The Tsarist criminal code listed homosexuality as a crime, not surprising given that Tsarism was another Conservative Autocratic regime that enjoyed the support of the Orthodox church. When the Bolsheviks came to power in 1917 they abolished the Tsarist legal system in its entirety and began substituting there own and resurrecting the parts they liked. This technically makes the Soviet Union one of the first societies to decriminalise homosexuality, but before you get carried away Moscow wasn't covered in rainbows. The Bolshevik's were not known for open sexuality, Alexandra Kollontai a senior Bolshevik and friend of Lenin got into a lot of trouble for pushing what could be called a "Free Love" lifestyle, and opposing marriage.Also since most of the openly Gay Russians before 1917 where from Aristocratic or artistic backgrounds homosexuality was considered a "Bourgeois Deviation" obviously something frowned upon in the "Dictatorship of the Proletariat". So unofficial repression remained.


Then in 1933 when Stalin the man the CPRF revere was in charge the anti gay laws were brought back in by decree. This was probably part of his regimes drive to increase family sizes, in same period divorce was made more difficult and the "Bachelor/spinster" tax on single adults was introduced while married couples with children received tax breaks. But Stalin took the Gay bashing rhetoric further, in 1933 relations between the USSR and the Fascist states of Germany and Italy were very strained and the rise of fellow traveller movements in Easter Europe like the Iron Guards in Romania meant that the Soviet Union began preparing for conflict. So the justification for the reintroduction of Anti gay legislation was that Homosexuality wasn't just Bourgeois it was Fascist. Maxim Gorky a party member and novelist, and unofficial spokesperson for the party made this explicit "eradicate homosexuals and fascism will disappear." Of course Nazi Germany criminalised homosexuality a little later in 1934, so either that's bollocks (which it is) or its evidence of Fascism's suicidal tendencies.

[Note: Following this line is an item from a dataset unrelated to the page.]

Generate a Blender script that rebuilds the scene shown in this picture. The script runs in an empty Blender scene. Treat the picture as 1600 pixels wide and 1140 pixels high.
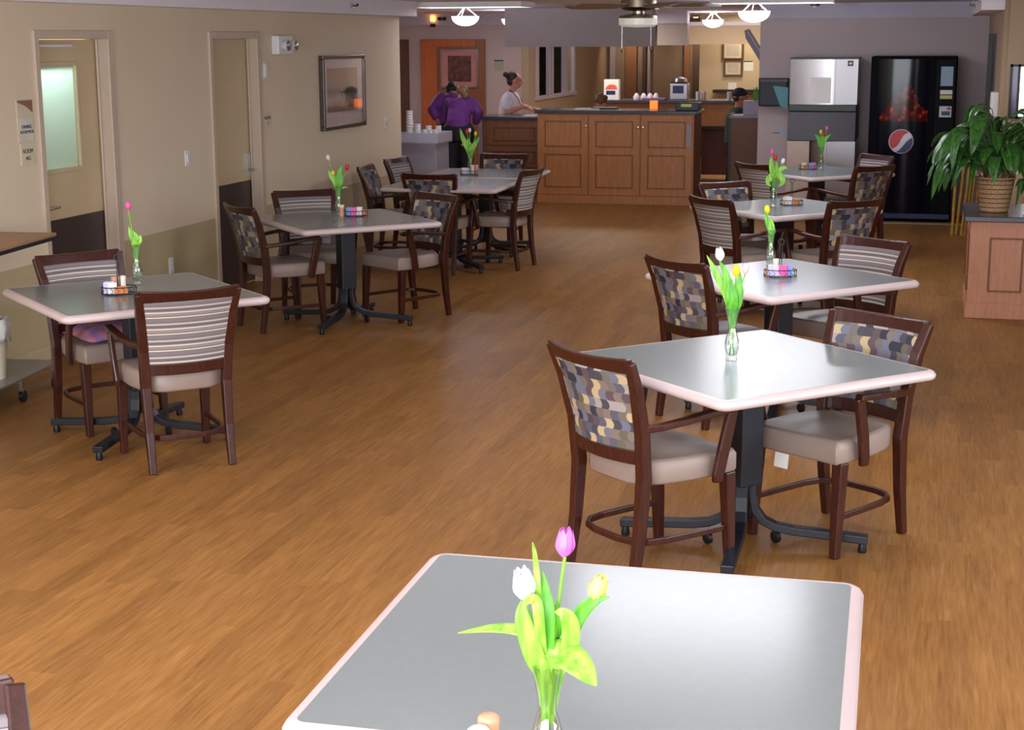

 The new law became Article 121, and punished homosexuality with a sentence of Five years (insert joke about how ironic it is to send gays to prison here) but it gets worse. Not only was homosexuality a crime but homosexual acts occurring within in prison were grounds for extending a sentence and if some former prisoners are to be believed they didn't distinguish between consensual sex and rape. So that meant that certain prisons after being brutalised in an horrific event could then have that event used to justify keeping him in prison. By the 1980's males arrested for homosexuality averaged about 1000 a year.

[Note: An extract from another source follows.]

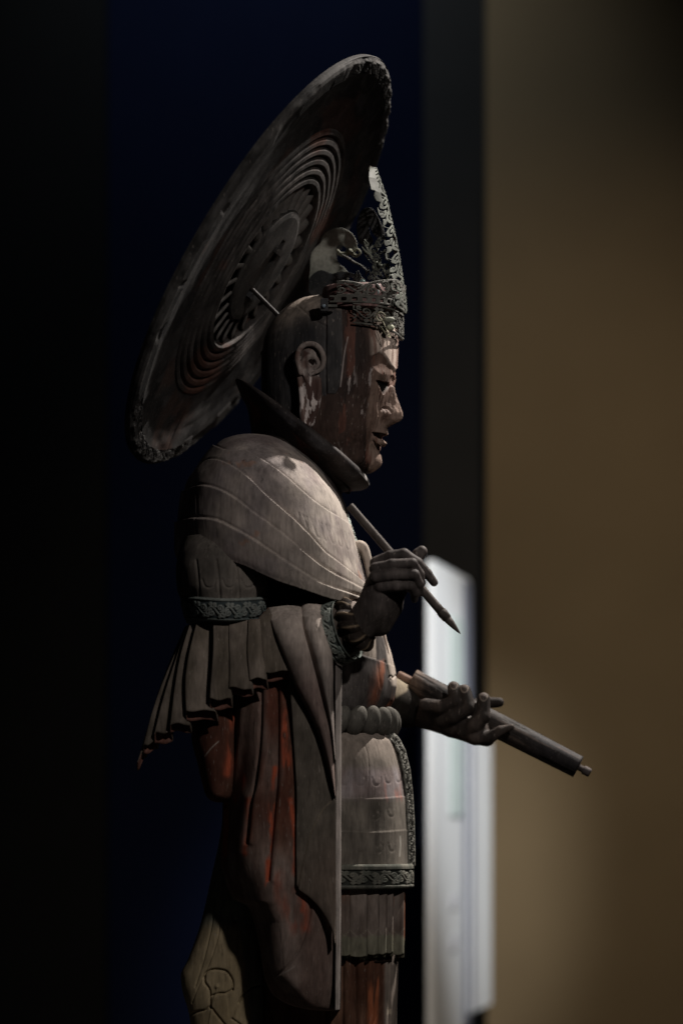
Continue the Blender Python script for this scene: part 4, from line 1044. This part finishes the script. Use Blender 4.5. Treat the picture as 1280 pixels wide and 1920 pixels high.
add_tube('roller_knob', np.array([s1+sd*0.001, s1+sd*0.010, s1+sd*0.011, s1+sd*0.024, s1+sd*0.026]), mm(6.2, 6.2, 8.6, 8.6, 7.0), M_SKIN, SCR, (0.06, 0.05, 0.048), 20)

# ================================================================== CROWN
CR = empty('openwork_crown', tuple(head_place(np.array([0.0, 0.0, HZ+0.93]))), 'tall blackened openwork metal crown worn on the carved head', 'crown')
CK = np.array([(540, 600, 752, 0.108, 2.4, 0), (583, 600, 750, 0.112, 2.4, 0.0), (610, 600, 748, 0.114, 2.4, 0), (660, 600, 746, 0.116, 2.4, 0.0)], float)
def crown_grid(a0, a1, py0, py1, grow, na, nv, lean=0.0):
    """strip round the brow: a = angle from the front (0) towards the near side (+), degrees; rows may depend on the angle"""
    a = np.radians(np.linspace(a0, a1, na))[None]; v = np.linspace(0, 1, nv)[:, None]
    e = 2.4
    c, s = np.cos(a), np.sin(a)
    cx = np.sign(c)*np.abs(c)**(2/e); cy = np.sign(s)*np.abs(s)**(2/e)
    t0 = py0(np.degrees(a)); t1 = py1(np.degrees(a))
    qy = t0*(1-v)+t1*v
    F_ = (748-622)/1000/CT; Bk = 0.095
    g = grow + lean*(1-v)
    lx = (F_+g)*np.clip(cx, 0, 1) + (Bk+g)*np.clip(cx, -1, 0)
    ly = -(0.112+g)*cy
    z = HZ+(HPY-qy)*0.001
    return head_place(np.stack(np.broadcast_arrays(lx, ly, z), -1)), np.degrees(a)+0*v, v+0*a
BRZ = (0.058, 0.056, 0.049); BRL = (0.20, 0.205, 0.17)
def crown_strip(name, a0, a1, py0, py1, grow, fn, thick=0.002, res=0.00095, lean=0.0, tint=None, relief=0.0012):
    R = 0.12; na = int(abs(math.radians(a1-a0))*R/res); h = abs(float(np.mean(py1(np.array([0.]))-py0(np.array([0.])))))/1000
    nv = max(4, int(h/res))
    G, A, Vv = crown_grid(a0, a1, py0, py1, grow, na, nv, lean)
    solid = fn(A, Vv)              # distance-like: >0 keep
    keep = solid > 0; kf = keep[:-1, :-1] & keep[1:, 1:]
    n = gnormals(G); 
    G = G + n*(relief*np.clip(solid*8, 0, 1)-relief)[..., None]*1.0
    t = mottled(G, tint[0] if tint else BRZ, tint[1] if tint else (0.095, 0.092, 0.082), hash(name) % 7+200, 60, (1,1,1))
    # orient outward
    f = G[1:2, :-1]-G[:1, :-1]; c0 = head_place(np.array([0, 0, HZ+0.95]))
    nn = n[nv//2, na//2]
    out = G[nv//2, na//2]-c0; out[2] = 0
    if nn@out < 0: G = G[:, ::-1]; t = t[:, ::-1]; kf = kf[:, ::-1]
    return sheet(name, G, thick, M_METAL, CR, t, keep=kf)
def scroll_fn(tiles, wd=0.055, border=0.10, vlo=0.0, vhi=1.0):
    def f(A, V):
        u = A/360.0*tiles
        p = pattern(u, (V-0.06)/0.88)
        b = np.minimum(V, 1-V)
        return np.maximum(wd-p, border-b)
    return f
c_ = lambda v: (lambda a: v+0*a)
lin = lambda p, q: (lambda a: np.interp(np.abs(a), [0, 40, 90], [p, (p+q)/2, q]))
crown_strip('brow_band', -100, 66, lambda a: np.interp(np.abs(a), [0, 90], [592, 584]), lambda a: np.interp(np.abs(a), [0, 25, 45, 90], [640, 634, 628, 622]), 0.004, scroll_fn(15, 0.040, 0.09))
crown_strip('upper_rail', -100, 84, c_(574), c_(587), 0.007, lambda A, V: np.where((np.abs(V-0.5) < 0.22) & (((A/9.0) % 1.0) < 0.42) & (A < 90), -1, 1), relief=0.0)
# cresting above the rail: scroll openwork between scalloped tips
def crest_fn(A, V):
    top = 0.42 - 0.30*np.abs(np.sin(np.radians(A*3.2)))**0.7
    p = pattern(A/360*13, V*0.9+0.05)
    return np.where(V > top, np.maximum(0.042-p, 0.12-(1-V)), -1) + np.where((V > top) & (V < top+0.07), 1, 0)
crown_strip('cresting', -100, 79, lambda a: np.interp(np.abs(a), [0, 30, 60, 118], [520, 536, 541, 548]), c_(575), 0.006, crest_fn, lean=0.002)
# wood crown of the head seen through the openwork
G, _ = head_surface(0.0, 2.0, 200, False, np.array([(546, 615, 738, 0.088, 2.4, 0), (547, 612, 742, 0.094, 2.4, 0), (552, 610, 744, 0.100, 2.4, 0), (575, 608, 745, 0.104, 2.4, 0), (592, 606, 744, 0.106, 2.4, 0)], float))
G = head_place(G)
px, py = proj(G)
closed_grid('crown_cap', G, M_SKIN, CR, mixc(mottled(G, (0.075, 0.035, 0.032), (0.16, 0.10, 0.095), 210, 40), (0.10, 0.08, 0.07), sstep(0.5, 0.7, fbm(G, 30, (1,1,1), 3, 4))))
# side bracket, ring and flower boss
def hp(px_, py_, grow, ang):
    """point on the crown ring at a given angle (degrees from the front, + near side)"""
    G, _, _ = crown_grid(ang, ang+0.01, c_(py_), c_(py_+0.1), grow, 2, 2); return G[0, 0]
br = P(606, 572, -0.135)
box = np.array([(0,0,0)])
def small_box(name, cx, cy, cz, sx, sy, sz, mat, parent, tint, rot=0.0):
    V = np.array([(x, y, z) for x in (-1, 1) for y in (-1, 1) for z in (-1, 1)], float)*[sx/2, sy/2, sz/2]
    c, s = math.cos(rot), math.sin(rot); V = np.stack([V[:, 0]*c-V[:, 2]*s, V[:, 1], V[:, 0]*s+V[:, 2]*c], 1)+[cx, cy, cz]
    F = np.array([(0,1,3,2),(4,6,7,5),(0,4,5,1),(2,3,7,6),(0,2,6,4),(1,5,7,3)])
    o = link(name, raw_mesh(name, V, F, tint, False), mat, parent)
    b = o.modifiers.new('bevel', 'BEVEL'); b.width = 0.0012; b.segments = 2; return o
for (x, y, w_, h_, t_) in ((608, 572, 14, 24, (0.04, 0.04, 0.042)), (622, 574, 20, 5, (0.10, 0.10, 0.09))):
    c = P(x, y, -0.128); small_box('side_bracket', c[0], c[1], c[2], w_/1000, 0.012, h_/1000, M_METAL, CR, t_)
c = P(607, 574, -0.135); G = tube(np.array([c, c+[0, -0.004, 0]]), mm(4, 3), 14); closed_grid('rivet', G, M_METAL, CR, np.array((0.16, 0.20, 0.24)))
# flower boss with two petals and a round ring
bx, by = 727, 607
for (x, y, rx, rz, rot, tn) in ((729, 600, 11, 5.5, 0.1, BRL), (731, 614, 8, 6, -0.2, (0.34, 0.35, 0.26)), (722, 607, 6, 9, 0.5, BRZ)):
    a = np.linspace(0.02, np.pi-0.02, 12)[:, None]; b = np.linspace(0, 2*np.pi, 24, endpoint=False)[None]
    G = np.stack([np.sin(a)*np.cos(b)*rx/1000, np.sin(a)*np.sin(b)*0.007, (np.cos(a)+0*b)*rz/1000], -1)
    cr, sr = math.cos(rot), math.sin(rot)
    G = np.stack([G[..., 0]*cr-G[..., 2]*sr, G[..., 1], G[..., 0]*sr+G[..., 2]*cr], -1) + P(x, y, -0.103)
    closed_grid('flower_petal', G[:, ::-1], M_METAL, CR, np.array(tn))
th = np.linspace(0, 2*np.pi, 30)
add_tube('ring_link', np.array([P(713+8*math.cos(t), 594+8*math.sin(t), -0.122) for t in th[:-1]]), 0.0016, M_METAL, CR, (0.15, 0.14, 0.10), 8)
add_tube('wire_tie', P([714,722,731,716,712], [612,625,632,600,595], -0.116), 0.0009, M_METAL, CR, (0.3, 0.29, 0.2), 6)

# tall front plaque: curved plate, leafy outline, openwork
def plaque():
    res = 0.0010; H = 0.30; nv = int(H/res); W = 0.066; nu = int(2*W/res)
    v = np.linspace(0, 1, nv)[:, None]; u = np.linspace(-1, 1, nu)[None]       # v 0 top
    py = 318 + v*270
    xfr = pchip([318,345,370,420,470,520,560,590], [703,710,718,730,741,748,752,750], py)
    xne = pchip([318,345,370,400,440,490,540,590], [690,688,692,702,713,718,727,735], py)
    wv = np.interp(v, [0, .04, .1, .2, .3, .45, .6, .8, 1], [0.12, .45, .75, .95, .75, 0.72, .78, .9, 1.0])
    px_ = xfr - (xfr-xne)*np.abs(u)**1.7
    lx = (px_-622)/1000/CT + 0.003; ly = u*W*wv*np.where(u < 0, 1, 1)
    # shift so that the near edge lands where the photo shows it (turn of the head moves it left)
    lx = lx + np.abs(u)*W*wv*SN/CT
    lx = lx - 0.0*u
    z = HZ+(HPY-py)*0.001+0*u
    G = head_place(np.stack(np.broadcast_arrays(lx, ly, z), -1))
    pa = pattern(u*0.9*wv+0.25+0.5*(v > 2), (v*4.6) % 1.0*0.96+0.02)
    pb = pattern(v*5.2+0.4*u, np.clip(u*0.5*wv+0.5, 0, 1))
    solid = np.maximum(0.044-pb, 0.0)
    rim = sstep(0.90, 0.95, np.abs(u))+0*v
    mid = sstep(0.05, 0.02, np.abs(u))+0*v
    leaf = (v < 0.27)*(np.abs(u) > 0.52)*1.0
    keepv = (solid > 0) | (rim > 0.5) | (mid > 0.5) | (leaf > 0) | (np.abs((v*9) % 1-0.5) > 0.47)
    hole = (np.hypot((v-0.50)/0.03, (u+0.2)/0.25) < 1); keepv &= ~hole
    jag = 0.93+0.07*np.sin(v*60)+0.05*np.sin(v*23)
    keepv &= (np.abs(u) < jag) | (v < 0.2)
    kf = keepv[:-1, :-1] & keepv[1:, 1:]
    n = gnormals(G)
    if n[..., 0].mean() < 0: G = G[:, ::-1]; kf = kf[:, ::-1]
    t = mottled(G, (0.050, 0.054, 0.046), (0.105, 0.112, 0.096), 221, 50, (1,1,1))
    t = mixc(t, np.array((0.05, 0.052, 0.045)), (leaf > 0)*0.7)
    sheet('front_plaque', G, 0.0016, M_METAL, CR, t, keep=kf)
plaque()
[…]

In addition to prison sentences homosexuals were often blackmailed into becoming informants, and any attempt to establish a Gay rights network or support group was broken up by the KGB. It wasn't until the chaos of the dismantling of the Soviet Union.
 In 1984 a handful of gay men in Leningrad attempted to form the first organization of gay men. They were quickly hounded into submission by the KGB. It was only with Gorbachev's glasnost that such an organization could come into existence in 1989-90. The Moscow Gay & Lesbian Alliance was headed by Yevgeniya Debryanskaya, and Roman Kalinin became the editor of the first officially registered gay newspaper, Tema. Organizations and publications proliferated. The summer of 1991 saw the first international conference, film festival, and demonstrations for gay rights in Moscow and Leningrad. This was followed almost immediately by the attempted coup. Reversion to a more conservative regime would clearly have threatened their recent gains, and legend has it that many gay activists manned the barricades protecting the Russian White House and that Yeltsin's decrees were printed on the xerox machines of the new gay organizations.
 That last part may also explain the vehement opposition that some on the Russian "left" have towards Gays in contemporary Russia, there's this bizarre collective guilt doctrine that means that if you in anyway resemble or are affiliated with another group you are also responsible for all of its negative aspects. Every German is responsible for the Holocaust, every Communist responsible for the Katyn massacre etc. That's a stupid mindset to have no matter who its directed at but there you go.

 Another reason is that a lot of Russian "Communists" are nothing of the sort, they're a bunch of Nationalists dissatisfied with Russia's decline and are nostalgic for those glory days. You can add the CPRF to that list since there's nothing Socialist or Communist in its program, and its constant idolisation of the "Russian People" and the "Russian Nation" expose it. Socialism is the democratic control of the means of production, the CPRF is interested in nationalisation which is the control of the economy by the state. Communism is about the destruction of class and state boundaries, the "Integrity of the Russian nation" is incompatible with it. Since they can't get the basics right its not surprising they see nothing wrong with traditionalistic bigotry.

You know what's really sad? this isn't a joke it actually exists

Though in fairness that isn't a Russian phenomenon, most Communist controlled "Workers states" from Poland to Cuba were just as bad, and many Western Communist parties were and are hostile to Homosexuality. And Nationalists all over the world are quite happy to embrace people and organisations that were hostile to nationalism. In Ireland a lot of Nationalists including explicitly racist and right wing groups see no problem at all evoking the names of James Larkin and James Connolly, men who believed in International Socialism and ending capitalist exploitation everywhere not just kicking the Brits out.